Sebelum masuk ke inti pembahasan, Isman menyampaikan kaidah umum dalam penyusunan fatwa tarjih Muhammadiyah. Ia menekankan pentingnya merujuk sumber-sumber primer seperti Al-Qur’an dan hadis, sebelum kemudian ditunjang dengan kaidah fikih, ushul fikih, dan pemahaman kontekstual. Posisi mazhab dalam fatwa tarjih dipandang sebagai metodologi (manhaj), bukan sebagai pendapat final (qauli).
“Fatwa tarjih selalu menghindari pengutipan pendapat dari media online yang belum terverifikasi. Rujukan utama tetap pada literatur tercetak yang otoritatif,” katanya.
Menjawab pertanyaan pertama, Isman menyatakan makmum Muhammadiyah yang mengikuti imam yang qunut, tidak dituntunkan untuk mengaminkan atau mengangkat tangan.
“Qunut Subuh tidak diamalkan dalam lingkungan Muhammadiyah karena dinilai belum memiliki dasar syar’i yang kuat,”jelasnya merujuk pada Himpunan Putusan Tarjih (HPT) Juz 1 halaman 378.
Dalam konteks ini, makmum cukup berdiri dalam posisi iktidal dengan tangan lurus ke bawah tanpa mengaminkan doa qunut imam. Sikap ini merupakan cerminan dari prinsip tarjih yang konsisten dan berpijak pada kehati-hatian dalam beribadah.
Terkait pertanyaan kedua, apakah makmum wajib ikut sujud sahwi ketika imam lupa membaca qunut, Isman menjelaskan fatwa tarjih memberikan panduan bahwa makmum tidak perlu ikut sujud sahwi.

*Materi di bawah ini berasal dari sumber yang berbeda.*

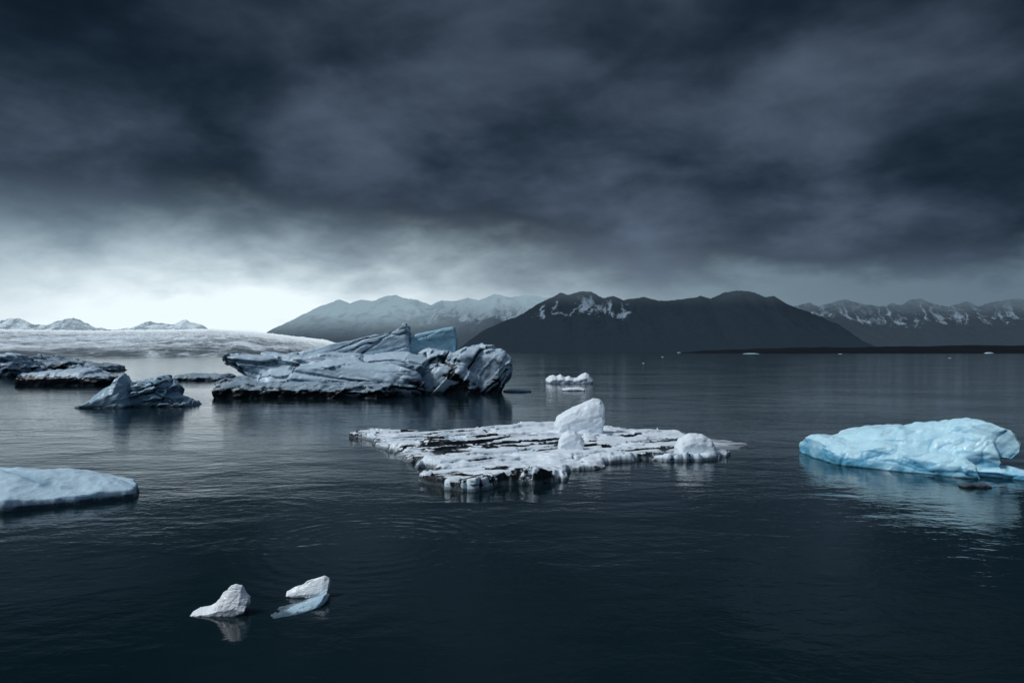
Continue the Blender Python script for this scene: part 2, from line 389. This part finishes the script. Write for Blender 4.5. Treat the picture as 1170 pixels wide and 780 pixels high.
# ============================================================ CENTRAL FLOE
def floe():
    wl=[(402,497),(422,504),(438,511),(448,519),(476,529),(492,538),(490,548),(505,560),(545,562),(572,557),(612,554),(642,547),(654,538),(700,532),(728,524),(765,526),(800,527),(825,521),(830,514),(850,509),(828,504),(795,500),(765,495),(720,492),(660,490),(600,489),(560,492),(510,494),(450,495)]
    poly=[W(a,b)[:2] for a,b in wl]
    g=.028
    xa=np.arange(-6.6,8.1,g); ya=np.arange(14.0,27.5,g); X,Y=np.meshgrid(xa,ya)
    P=np.stack([X.ravel(),Y.ravel(),np.zeros(X.size)],1)
    R_=lambda a:a.reshape(X.shape)
    wx=R_(fbm(P*1.0,6,11,.6))*.34; wy=R_(fbm(P*1.0,6,21,.6))*.40
    v,b=facets(P*.9,77); wx+=R_(v)*.20; wy+=R_(v)*.20
    d=polydist(X+wx,Y+wy,poly)
    c,s=math.cos(-.35),math.sin(-.35)
    Q=np.stack([(X*c-Y*s).ravel()*.30,(X*s+Y*c).ravel()*1.15,np.zeros(X.size)],1)
    Q2=Q+np.stack([fbm(P*.7,4,31),fbm(P*.7,4,32),np.zeros(X.size)],1)*.40
    r=R_(ridged(Q2*.9,5,41,.55)); r2=R_(ridged(Q2*np.array([1.6,1.2,1])*1.9+5,4,47))
    f1,f2=worley(Q2*.8+3,61); crack=1-ss(.0,.10,R_(f2-f1))
    tn=(R_(fbm(Q2*.55,3,71))+1.)*3.0; step=np.floor(tn); fr=tn-step
    terr=(step+ss(.86,1.,fr))/3.0-1
    riser=ss(.80,.87,fr)*(1-ss(.97,1.,fr))
    fv,fb=facets(Q2*.9+2,87); fv=R_(fv); fb=R_(fb)
    top=.22+.16*terr+.05*R_(fbm(P*.5,3,5))+.010*R_(fbm(P*3.5,4,6,.6))+.10*fv
    top+=.17*ss(18.5,15.,Y)*ss(3,0,np.abs(X))
    top-=.08*np.clip(r,0,1)**2+.08*crack+.02*np.clip(r2,0,1)**2
    top*=1-.5*ss(3.5,7.,X)
    top=np.maximum(top,.035)
    ew=R_(fbm(P*.6,3,201)); ewd=.08+.55*np.clip(ew+.1,0,1)
    e=np.clip(d/ewd,0,1); e=1-(1-e)**2.2
    Z=np.where(d>0,e*top,-.35*ss(0,-.06,d))
    gy,gx=np.gradient(Z,g); slope=np.hypot(gx,gy)
    dn=R_(fbm(P*.7,3,91)); big=R_(fbm(P*.33,2,93))
    dirt=-.04+.72*np.clip(r,0,1)**1.5*(.66+dn+.7*big)+.46*crack*(.7+dn*.8)+.28*ss(.6,2.2,slope)*(.8+dn)+.06*ss(17.5,15,Y)
    dirt+=.34*(1-ss(0,.06,fb))*(.6+dn)+.50*riser*(.60+.9*big+.5*dn)+.14*np.clip(r2,0,1)**2
    dirt+=.36*ss(.5,0,d)*ss(.0,.5,R_(fbm(P*1.5*np.array([.6,1,1]),3,97))+.15)
    dirt-=.7*ss(1.5,.7,np.hypot(X-5.3,Y-19.2))
    tint=.06+.38*ss(.4,1.6,slope)+.22*R_(fbm(P*.4,2,99))
    loc=(0,20,0)
    R=root('ice_floe',loc,'broad low snow covered ice floe veined with black ash in the centre','ice floe')
    o=heightfield('floe_slab',X,Y,Z,M_snow,loc=loc,dirt=dirt,tint=tint); o.parent=R
    BR=[(-1,.6,.84),(-.75,.84,.94),(-.2,1,1),(.4,.97,.97),(.85,.8,.88),(1,.6,.7)]
    def blk(poly,D,dep,vox,seed,label,S=.5,fa=.05):
        sculpt('ice_block',[(poly,D,dep,BR)],vox,mkdisp(S,.05,.03,.04,.015,seed=seed,fa=fa),M_block,R,loc,
               dirt=lambda p,n,c:np.full(len(p),-.3),tint=lambda p,n,c:.05+.5*np.clip(-n[:,2]*.5+.3,0,1),label=label)
    blk([(633,500),(633,484),(636,475),(644,469),(658,463),(668,459),(677,455),(685,455),(690,460),(691,472),(689,486),(687,502)],23.9,.9,.028,5,'tall pale block standing on the floe')
    blk([(637,512),(638,502),(642,495),(649,491),(657,491),(663,496),(667,503),(668,512)],20.2,.5,.022,8,'small rounded lump on the floe',fa=.02)
    blk([(770,530),(771,510),(776,501),(787,495),(802,495),(812,501),(817,511),(817,524),(810,532),(790,538)],19.6,.75,.024,12,'white rounded block at the right edge of the floe',fa=.03)
floe()

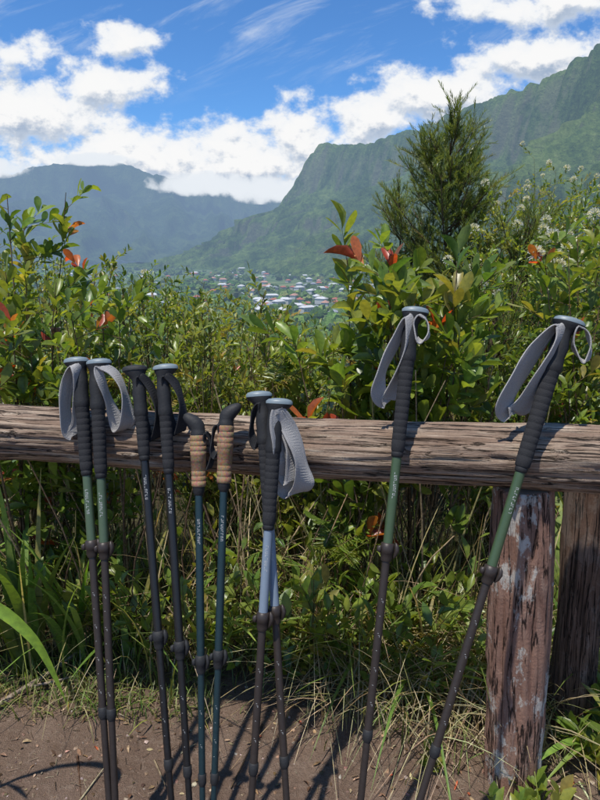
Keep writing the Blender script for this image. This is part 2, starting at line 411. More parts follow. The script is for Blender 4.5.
def log(name, A, B, r0, r1, mat, parent, seed=0, groove=.006, n=220, k=72, knots=()):
    A = Vector(A); B = Vector(B); L = (B - A).length
    V = []
    for i in range(n + 1):
        s_ = i / n; x = s_ * L
        r = r0 + (r1 - r0) * s_ + .010 * noise.noise(Vector((x * 1.8, seed, 0)))
        cy = .010 * noise.noise(Vector((x * 1.1, seed, 5))); cz = .012 * noise.noise(Vector((x * 1.1, seed, 9)))
        for j in range(k):
            th = 2 * math.pi * j / k
            q = Vector((x * 1.3 + seed * 7, math.cos(th) * 4.2, math.sin(th) * 4.2))
            gr = abs(noise.noise(q * 1.0)); gr2 = abs(noise.noise(Vector((x * 1.1, math.cos(th) * 9, math.sin(th) * 9 + seed))))
            dr = -groove * max(0, 1 - gr * 9) - groove * .7 * max(0, 1 - gr2 * 7) + .004 * noise.noise(Vector((x * 9, math.cos(th) * 2, math.sin(th) * 2 + seed))) + .006 * noise.noise(Vector((x * 2.5, math.cos(th) * 1.2, math.sin(th) * 1.2 + seed)))
            for (kx, kt, kr) in knots:
                dk = math.hypot(x - kx, (((th - kt + math.pi) % (2 * math.pi)) - math.pi) * r) / kr
                if dk < 2: dr += .008 * math.exp(-dk * dk * 1.5) - .010 * math.exp(-dk * dk * 12)
            if i in (0, n): dr -= .006
            rr = r + dr
            V.append((x, cy + rr * math.cos(th), cz + rr * math.sin(th)))
    F = [(i * k + j, i * k + (j + 1) % k, (i + 1) * k + (j + 1) % k, (i + 1) * k + j) for i in range(n) for j in range(k)]
    g = Geo(); g.add(V, [np.array(F)])
    for i0, sgn in ((0, 1), (n, -1)):
        c = np.array(V[i0 * k:(i0 + 1) * k]); cen = c.mean(0) + np.array([.002 * sgn, 0, 0])
        vv = np.vstack([c, cen[None]]); ff = [(j, (j + 1) % k, k)[::-sgn if sgn == 1 else 1] for j in range(k)]
        g.add(vv, [np.array(ff)], 1)
    o = g.build(name, [mat, M_END], parent)
    o.location = A
    o.rotation_euler = (B - A).to_track_quat('X', 'Z').to_euler()
    return o
fence = bpy.data.objects.new('wooden_fence', None); COL.objects.link(fence)
log('rail', (-2.5, 2.0, 1.062), (2.3, 1.232 + .02, 1.062), .076, .095, M_BEAM, fence, 1, n=560, k=96, groove=.010, knots=[(2.05, 3.4, .022), (2.85, 3.0, .025), (3.2, 2.7, .018), (3.6, 3.5, .022), (1.7, 2.9, .02)])
log('post_1', (.675, 1.535, -.25), (.612, 1.535, .98), .088, .084, M_POST, fence, 2, groove=.007, knots=[(.7, 4.4, .03), (.95, 3.0, .02), (.4, 4.0, .02)])
log('post_2', (.95, 1.76, -.25), (.885, 1.72, .93), .072, .068, M_POST2, fence, 5)
log('post_3', (-2.1, 1.94, -.25), (-2.1, 1.93, .99), .085, .08, M_POST, fence, 8)
log('post_4', (2.05, 1.30, -.25), (2.05, 1.30, .98), .085, .08, M_POST, fence, 9)

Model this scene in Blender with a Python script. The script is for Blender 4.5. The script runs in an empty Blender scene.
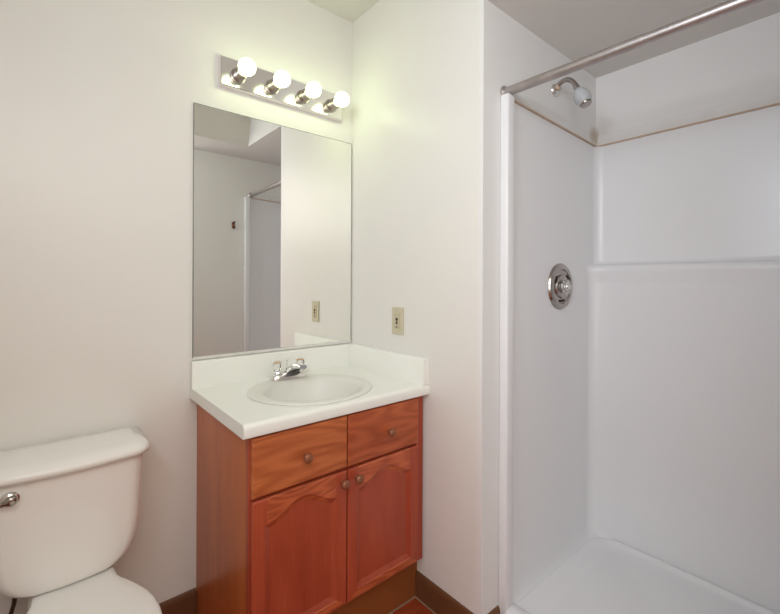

“Sebab menurut tarjih, qunut bukan bagian dari rukun salat, sehingga ketika imam sujud sahwi karena lupa qunut, makmum tidak dituntut ikut,” katanya.
Namun demikian, makmum tetap dilarang mendahului imam dalam mengakhiri salat. Makmum harus menunggu imam selesai dari sujud sahwi, lalu bersama-sama salam. Ini demi menjaga kesatuan gerakan dalam salat jamaah.
Isman menegaskan sujud sahwi yang dilakukan imam karena qunut tidak termasuk dalam rukun-rukun af’aliyah (gerakan salat) yang wajib diikuti makmum. Oleh karena itu, makmum yang tidak mengikuti sujud sahwi dalam kasus tersebut tetap sah salatnya.
Dalam paparannya, Isman juga menyinggung pentingnya memahami ruang lingkup kepatuhan kepada imam. Mengikuti imam hanya berlaku pada rukun-rukun salat yang utama seperti rukuk, sujud, dan tahiyat. Adapun gerakan di luar itu seperti batuk, membetulkan kopiah, atau sujud sahwi karena perbedaan pemahaman tidak wajib diikuti.
Kajian ini sekaligus menjadi bentuk edukasi keagamaan yang mencerahkan warga Muhammadiyah serta civitas akademika UMS agar memahami batasan-batasan dalam praktik salat berjamaah lintas mazhab. Menurut Isman, sikap tarjih yang hati-hati, terbuka, dan argumentatif menjadi kekuatan dalam menjawab persoalan kontemporer.
“Kita tidak dalam posisi menegasikan amaliah umat Islam lainnya, tapi justru menunjukkan bahwa pilihan tarjih itu dilandasi argumentasi ilmiah dan komitmen keilmuan,” katanya.